**The exercise:**
Pull out every line below holding the word "from".

**Data:**
— start —

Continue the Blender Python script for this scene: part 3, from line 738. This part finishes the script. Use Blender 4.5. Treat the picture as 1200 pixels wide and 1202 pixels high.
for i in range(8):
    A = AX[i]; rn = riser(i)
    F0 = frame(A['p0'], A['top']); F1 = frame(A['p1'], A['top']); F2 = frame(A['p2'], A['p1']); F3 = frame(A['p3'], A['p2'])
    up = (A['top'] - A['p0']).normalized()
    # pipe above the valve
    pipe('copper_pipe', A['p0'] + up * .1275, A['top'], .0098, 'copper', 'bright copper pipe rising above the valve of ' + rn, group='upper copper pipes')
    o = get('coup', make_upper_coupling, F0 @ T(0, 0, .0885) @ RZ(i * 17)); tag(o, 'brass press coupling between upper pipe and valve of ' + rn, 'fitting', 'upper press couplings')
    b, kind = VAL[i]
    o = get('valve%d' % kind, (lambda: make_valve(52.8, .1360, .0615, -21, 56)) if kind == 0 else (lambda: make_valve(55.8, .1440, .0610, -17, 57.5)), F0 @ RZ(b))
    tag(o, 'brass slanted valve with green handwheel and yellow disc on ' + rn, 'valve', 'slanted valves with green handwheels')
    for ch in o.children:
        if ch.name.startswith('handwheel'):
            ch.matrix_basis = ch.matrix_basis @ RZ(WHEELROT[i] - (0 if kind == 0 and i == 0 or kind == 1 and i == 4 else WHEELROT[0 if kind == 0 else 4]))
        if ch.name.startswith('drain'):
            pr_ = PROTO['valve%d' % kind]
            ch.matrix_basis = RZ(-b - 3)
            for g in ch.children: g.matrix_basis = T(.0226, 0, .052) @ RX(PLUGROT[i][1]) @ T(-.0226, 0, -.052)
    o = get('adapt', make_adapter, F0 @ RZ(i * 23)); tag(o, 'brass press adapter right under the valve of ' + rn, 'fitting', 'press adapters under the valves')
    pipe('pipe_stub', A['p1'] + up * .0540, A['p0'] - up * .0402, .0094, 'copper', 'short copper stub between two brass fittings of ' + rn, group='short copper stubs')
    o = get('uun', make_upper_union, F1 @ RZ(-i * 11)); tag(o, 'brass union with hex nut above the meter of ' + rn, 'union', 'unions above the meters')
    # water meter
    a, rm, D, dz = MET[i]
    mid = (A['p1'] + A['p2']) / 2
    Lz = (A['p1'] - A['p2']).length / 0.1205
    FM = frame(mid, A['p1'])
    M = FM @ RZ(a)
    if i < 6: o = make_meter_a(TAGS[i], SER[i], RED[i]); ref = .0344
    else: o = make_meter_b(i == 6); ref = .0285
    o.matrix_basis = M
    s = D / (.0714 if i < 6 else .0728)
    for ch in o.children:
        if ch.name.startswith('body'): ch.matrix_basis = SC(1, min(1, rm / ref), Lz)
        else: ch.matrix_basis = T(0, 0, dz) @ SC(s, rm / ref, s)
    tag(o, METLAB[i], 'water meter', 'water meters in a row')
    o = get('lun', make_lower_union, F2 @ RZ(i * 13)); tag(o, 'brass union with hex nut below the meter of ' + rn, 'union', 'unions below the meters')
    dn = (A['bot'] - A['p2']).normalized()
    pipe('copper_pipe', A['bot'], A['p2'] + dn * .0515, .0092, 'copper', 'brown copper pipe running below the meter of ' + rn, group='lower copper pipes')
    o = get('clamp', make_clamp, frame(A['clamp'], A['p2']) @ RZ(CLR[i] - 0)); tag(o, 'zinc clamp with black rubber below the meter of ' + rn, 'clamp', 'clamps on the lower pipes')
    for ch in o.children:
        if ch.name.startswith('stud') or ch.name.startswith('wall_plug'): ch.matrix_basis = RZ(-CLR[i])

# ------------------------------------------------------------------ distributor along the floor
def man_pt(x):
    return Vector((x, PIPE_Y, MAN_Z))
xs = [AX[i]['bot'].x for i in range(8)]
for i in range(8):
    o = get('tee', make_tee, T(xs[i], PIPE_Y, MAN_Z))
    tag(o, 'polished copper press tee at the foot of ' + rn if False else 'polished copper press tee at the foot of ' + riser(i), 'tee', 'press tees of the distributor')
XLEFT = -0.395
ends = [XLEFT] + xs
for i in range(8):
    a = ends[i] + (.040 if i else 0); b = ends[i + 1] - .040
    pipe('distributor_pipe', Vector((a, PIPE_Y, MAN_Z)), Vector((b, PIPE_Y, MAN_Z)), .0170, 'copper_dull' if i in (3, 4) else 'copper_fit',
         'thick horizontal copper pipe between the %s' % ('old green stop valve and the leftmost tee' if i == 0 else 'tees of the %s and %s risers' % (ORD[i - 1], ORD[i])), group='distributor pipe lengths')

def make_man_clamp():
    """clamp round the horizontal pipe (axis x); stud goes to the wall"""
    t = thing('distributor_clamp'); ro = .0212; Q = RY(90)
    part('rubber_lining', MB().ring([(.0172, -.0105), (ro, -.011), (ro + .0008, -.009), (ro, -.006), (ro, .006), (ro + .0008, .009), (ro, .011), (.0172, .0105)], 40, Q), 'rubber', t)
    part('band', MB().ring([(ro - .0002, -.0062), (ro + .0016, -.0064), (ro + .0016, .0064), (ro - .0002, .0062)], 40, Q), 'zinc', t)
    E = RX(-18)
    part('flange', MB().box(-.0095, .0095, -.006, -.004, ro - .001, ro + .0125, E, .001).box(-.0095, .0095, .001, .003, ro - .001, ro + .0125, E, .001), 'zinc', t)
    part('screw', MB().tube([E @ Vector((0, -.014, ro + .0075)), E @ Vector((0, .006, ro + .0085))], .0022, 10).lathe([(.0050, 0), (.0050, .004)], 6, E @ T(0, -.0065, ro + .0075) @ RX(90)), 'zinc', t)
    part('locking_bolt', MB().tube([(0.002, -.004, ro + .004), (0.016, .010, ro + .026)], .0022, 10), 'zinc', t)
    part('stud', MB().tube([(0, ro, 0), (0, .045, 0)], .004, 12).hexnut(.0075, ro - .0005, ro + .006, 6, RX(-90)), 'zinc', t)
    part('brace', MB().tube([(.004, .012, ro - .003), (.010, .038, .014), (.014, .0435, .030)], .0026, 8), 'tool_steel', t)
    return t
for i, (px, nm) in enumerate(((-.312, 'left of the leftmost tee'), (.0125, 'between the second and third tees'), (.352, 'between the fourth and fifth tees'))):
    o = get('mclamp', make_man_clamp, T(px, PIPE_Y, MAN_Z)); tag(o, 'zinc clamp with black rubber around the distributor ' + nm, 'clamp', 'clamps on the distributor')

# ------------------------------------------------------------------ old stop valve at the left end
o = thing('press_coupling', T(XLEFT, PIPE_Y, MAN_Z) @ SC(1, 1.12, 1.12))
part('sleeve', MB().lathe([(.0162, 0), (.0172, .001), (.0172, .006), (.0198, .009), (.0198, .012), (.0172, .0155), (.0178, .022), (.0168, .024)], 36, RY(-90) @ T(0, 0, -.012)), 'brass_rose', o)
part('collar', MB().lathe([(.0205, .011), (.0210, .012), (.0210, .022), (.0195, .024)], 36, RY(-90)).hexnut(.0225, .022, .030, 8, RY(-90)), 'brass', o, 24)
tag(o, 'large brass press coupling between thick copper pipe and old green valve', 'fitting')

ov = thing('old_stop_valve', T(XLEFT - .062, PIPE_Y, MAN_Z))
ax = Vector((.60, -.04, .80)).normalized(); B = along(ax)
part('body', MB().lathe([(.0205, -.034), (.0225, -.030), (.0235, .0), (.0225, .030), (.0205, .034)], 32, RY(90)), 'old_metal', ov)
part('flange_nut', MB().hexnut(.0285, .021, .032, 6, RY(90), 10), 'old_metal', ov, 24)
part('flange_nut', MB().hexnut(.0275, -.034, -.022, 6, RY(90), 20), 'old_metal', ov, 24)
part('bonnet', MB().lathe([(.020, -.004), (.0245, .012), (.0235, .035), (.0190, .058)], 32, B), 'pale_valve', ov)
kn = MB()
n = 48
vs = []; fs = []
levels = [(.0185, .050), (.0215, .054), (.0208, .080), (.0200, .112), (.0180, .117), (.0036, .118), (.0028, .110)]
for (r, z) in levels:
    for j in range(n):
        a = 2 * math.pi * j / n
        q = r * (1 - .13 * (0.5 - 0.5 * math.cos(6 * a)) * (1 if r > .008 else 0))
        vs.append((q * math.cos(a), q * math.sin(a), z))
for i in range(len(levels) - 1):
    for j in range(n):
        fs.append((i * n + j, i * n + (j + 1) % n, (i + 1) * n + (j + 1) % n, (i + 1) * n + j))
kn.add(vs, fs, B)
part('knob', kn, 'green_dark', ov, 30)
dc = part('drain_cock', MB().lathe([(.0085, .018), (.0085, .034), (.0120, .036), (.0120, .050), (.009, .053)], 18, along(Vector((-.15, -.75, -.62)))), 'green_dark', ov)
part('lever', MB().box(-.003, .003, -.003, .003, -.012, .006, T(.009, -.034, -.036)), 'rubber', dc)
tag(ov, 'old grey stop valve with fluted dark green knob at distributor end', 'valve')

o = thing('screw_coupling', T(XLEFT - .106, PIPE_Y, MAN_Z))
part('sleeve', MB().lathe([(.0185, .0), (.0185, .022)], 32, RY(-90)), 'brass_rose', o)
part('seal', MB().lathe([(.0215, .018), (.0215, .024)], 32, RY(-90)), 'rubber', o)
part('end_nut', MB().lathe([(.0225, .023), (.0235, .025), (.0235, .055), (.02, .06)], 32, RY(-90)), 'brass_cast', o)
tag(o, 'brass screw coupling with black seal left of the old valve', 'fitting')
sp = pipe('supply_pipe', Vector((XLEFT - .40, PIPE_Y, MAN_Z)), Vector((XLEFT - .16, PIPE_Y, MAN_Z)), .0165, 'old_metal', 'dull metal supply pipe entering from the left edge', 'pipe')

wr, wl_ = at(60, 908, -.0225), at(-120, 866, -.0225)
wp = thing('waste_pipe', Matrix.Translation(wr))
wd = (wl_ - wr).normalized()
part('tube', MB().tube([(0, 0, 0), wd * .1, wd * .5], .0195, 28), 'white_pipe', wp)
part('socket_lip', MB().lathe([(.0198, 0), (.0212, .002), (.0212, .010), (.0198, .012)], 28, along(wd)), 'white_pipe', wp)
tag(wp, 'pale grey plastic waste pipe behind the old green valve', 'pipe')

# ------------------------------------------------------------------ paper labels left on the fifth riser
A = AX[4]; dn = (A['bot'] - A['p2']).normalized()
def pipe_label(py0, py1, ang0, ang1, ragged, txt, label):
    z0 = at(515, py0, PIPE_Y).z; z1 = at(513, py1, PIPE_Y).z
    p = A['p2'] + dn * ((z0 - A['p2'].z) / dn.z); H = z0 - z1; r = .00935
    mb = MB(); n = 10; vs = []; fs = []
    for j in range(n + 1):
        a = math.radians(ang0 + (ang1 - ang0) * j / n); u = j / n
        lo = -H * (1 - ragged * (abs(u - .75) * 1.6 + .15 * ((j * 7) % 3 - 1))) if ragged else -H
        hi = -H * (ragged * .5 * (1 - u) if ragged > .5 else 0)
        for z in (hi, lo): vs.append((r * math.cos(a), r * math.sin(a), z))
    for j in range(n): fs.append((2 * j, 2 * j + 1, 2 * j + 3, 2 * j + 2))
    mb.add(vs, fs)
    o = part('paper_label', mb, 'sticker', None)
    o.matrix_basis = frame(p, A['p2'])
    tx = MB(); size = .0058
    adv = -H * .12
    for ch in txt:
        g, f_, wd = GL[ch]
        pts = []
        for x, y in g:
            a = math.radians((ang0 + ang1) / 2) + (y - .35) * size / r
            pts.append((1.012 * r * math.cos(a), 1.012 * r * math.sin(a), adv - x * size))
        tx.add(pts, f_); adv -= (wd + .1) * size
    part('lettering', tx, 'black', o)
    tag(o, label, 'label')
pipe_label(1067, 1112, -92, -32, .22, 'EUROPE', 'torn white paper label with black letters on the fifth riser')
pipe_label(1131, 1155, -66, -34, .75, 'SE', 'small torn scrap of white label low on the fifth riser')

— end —

**Worked solution:**
Continue the Blender Python script for this scene: part 3, from line 738. This part finishes the script. Use Blender 4.5. Treat the picture as 1200 pixels wide and 1202 pixels high.
sp = pipe('supply_pipe', Vector((XLEFT - .40, PIPE_Y, MAN_Z)), Vector((XLEFT - .16, PIPE_Y, MAN_Z)), .0165, 'old_metal', 'dull metal supply pipe entering from the left edge', 'pipe')